薄い色から順に生地全体にその色を引き、次に色に移る際に残したい部分に溶けたロウを筆にとって、花の形に合わせて伏せる。
今ある色に、「ある色」を足すと次の色になるような色を「想像して」彩色する。
【解説 生地は色を付けると、下の色と混ざり合って次の色に変化する・・・
即ち A(今ある色)+X(実際に挿す色)=B(次に目に見える色)となるので
先生は、Bの色を目指してXの色を実際に引く】
この天才的な色彩感覚を過去の経験値から引き出して実践し、この着物の場合は
白→薄い黄色→薄いピンク→薄い紫→赤紫→紫→濃い青紫→黒
という7回にも及ぶ色を重ねることで、実際には黒に見える地色を作っている。
さらにその過程で、残したいジャカランタの花の部分にロウを使って伏せて、過去の色を残すことで色彩を表現するという技法を用いている。

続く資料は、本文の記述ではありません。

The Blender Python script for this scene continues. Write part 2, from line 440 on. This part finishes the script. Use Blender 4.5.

染めが進めば進むほど、ロウで伏せられた部分が多くなり、最後のほうはロウだらけのバリバリの生地になっていくことから目で見る分には、染め上がりの想像が非常に難しく、染め上がりの完成した色彩の設計図が先生の頭の中に確りとイメージできていないと、花の一体どの部分を伏せたらよいのか解るはずがない。

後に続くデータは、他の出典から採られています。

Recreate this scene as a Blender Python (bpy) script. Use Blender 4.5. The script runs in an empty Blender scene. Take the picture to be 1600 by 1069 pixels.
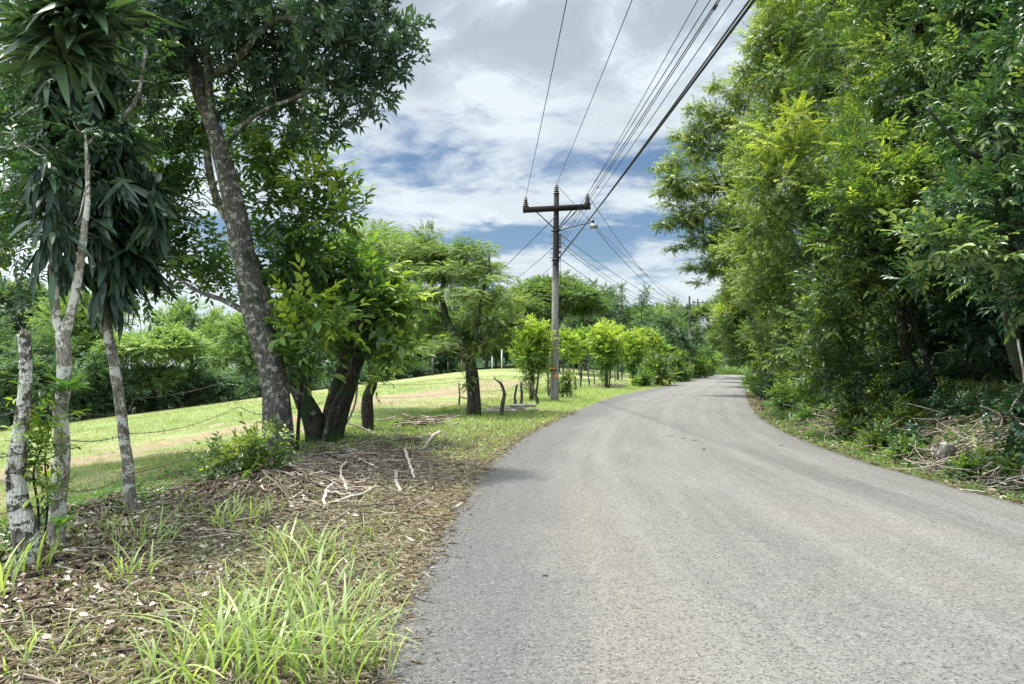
import bpy, math
import numpy as np
from mathutils import Vector
R_ = math.radians
sc = bpy.context.scene
COL = sc.collection
# ---------------------------------------------------------------- camera
F = 1100.0; PITCH = R_(1.85); EYE = 1.6
cam_d = bpy.data.cameras.new('camera'); cam = bpy.data.objects.new('camera', cam_d); COL.objects.link(cam)
cam_d.sensor_width = 36; cam_d.lens = 36*F/1600; cam_d.clip_start = .05; cam_d.clip_end = 3000
cam.location = (0, 0, EYE); cam.rotation_euler = (R_(90)+PITCH, 0, 0)
sc.camera = cam
# ---------------------------------------------------------------- light
SUN_EL, SUN_AZ = R_(75), R_(-70)       # azimuth from +Y, negative = left
sunv = Vector((math.sin(SUN_AZ)*math.cos(SUN_EL), math.cos(SUN_AZ)*math.cos(SUN_EL), math.sin(SUN_EL)))
sd = bpy.data.lights.new('sun', 'SUN'); sd.energy = 4.7; sd.angle = R_(3); sd.color = (1, .955, .87)
so = bpy.data.objects.new('sun', sd); COL.objects.link(so); so.rotation_euler = sunv.to_track_quat('Z', 'Y').to_euler()
sc.view_settings.view_transform = 'Standard'; sc.view_settings.look = 'None'
sc.view_settings.exposure = 0.45; sc.view_settings.gamma = 1
sc.cycles.max_bounces = 6; sc.cycles.diffuse_bounces = 3; sc.cycles.transmission_bounces = 4; sc.cycles.glossy_bounces = 2
sc.cycles.caustics_reflective = False; sc.cycles.caustics_refractive = False

class NT:
    """tiny node tree builder"""
    def __init__(s, nt): s.nt = nt; nt.nodes.clear()
    def n(s, t, **kw):
        nd = s.nt.nodes.new(t)
        for k, v in kw.items():
            if k.startswith('i_'):
                key = k[2:]; key = int(key) if key.isdigit() else key.replace('_', ' ')
                s.set(nd.inputs[key], v)
            else: setattr(nd, k, v)
        return nd
    def set(s, inp, v):
        if isinstance(v, bpy.types.NodeSocket): s.nt.links.new(v, inp)
        elif isinstance(v, bpy.types.Node): s.nt.links.new(v.outputs[0], inp)
        else:
            if hasattr(inp, 'default_value'):
                if isinstance(v, (tuple, list)) and len(v) == 3 and inp.type == 'RGBA': v = (*v, 1)
                inp.default_value = v
    def m(s, op, a, b=None, c=None, clamp=False):
        nd = s.nt.nodes.new('ShaderNodeMath'); nd.operation = op; nd.use_clamp = clamp
        s.set(nd.inputs[0], a)
        if b is not None: s.set(nd.inputs[1], b)
        if c is not None: s.set(nd.inputs[2], c)
        return nd.outputs[0]
    def mr(s, v, a, b, c=0., d=1., smooth=True):
        nd = s.nt.nodes.new('ShaderNodeMapRange'); nd.interpolation_type = 'SMOOTHSTEP' if smooth else 'LINEAR'
        for i, x in enumerate((v, a, b, c, d)): s.set(nd.inputs[i], x)
        return nd.outputs[0]
    def noise(s, vec, scale, detail=4, rough=.55, dist=0, out=0):
        nd = s.nt.nodes.new('ShaderNodeTexNoise')
        s.set(nd.inputs['Vector'], vec); s.set(nd.inputs['Scale'], scale); s.set(nd.inputs['Detail'], detail)
        s.set(nd.inputs['Roughness'], rough); s.set(nd.inputs['Distortion'], dist)
        return nd.outputs[out]
    def mix(s, f, a, b, mode='MIX'):
        nd = s.nt.nodes.new('ShaderNodeMix'); nd.data_type = 'RGBA'; nd.blend_type = mode
        s.set(nd.inputs[0], f); s.set(nd.inputs[6], a); s.set(nd.inputs[7], b)
        return nd.outputs[2]
    def ramp(s, f, stops):
        nd = s.nt.nodes.new('ShaderNodeValToRGB'); cr = nd.color_ramp
        while len(cr.elements) < len(stops): cr.elements.new(.5)
        for e, (p, c) in zip(cr.elements, stops): e.position = p; e.color = (*c, 1)
        s.set(nd.inputs[0], f); return nd.outputs[0]
    def scale(s, vec, v):
        nd = s.nt.nodes.new('ShaderNodeVectorMath'); nd.operation = 'MULTIPLY'
        s.set(nd.inputs[0], vec); s.set(nd.inputs[1], v); return nd.outputs[0]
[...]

これこそ、先生が自ら発案し完成した「重ねローケチ染め」の極意。
もちろん、他に真似ができるはずはない。
そしてこの着物には、前述した以外にもたくさんの美しい色が使われている。
この完成した作品をみて松田先生は「僕の生涯随一の作品」と仰いました。
ご自身の新しい表現の扉を開いた作品とも称してくださいました。こうして、南アフリカの人々が成し遂げた人類の融和を漆黒の大地に咲く「奇跡の花園」という形で表現した作品が完成しました。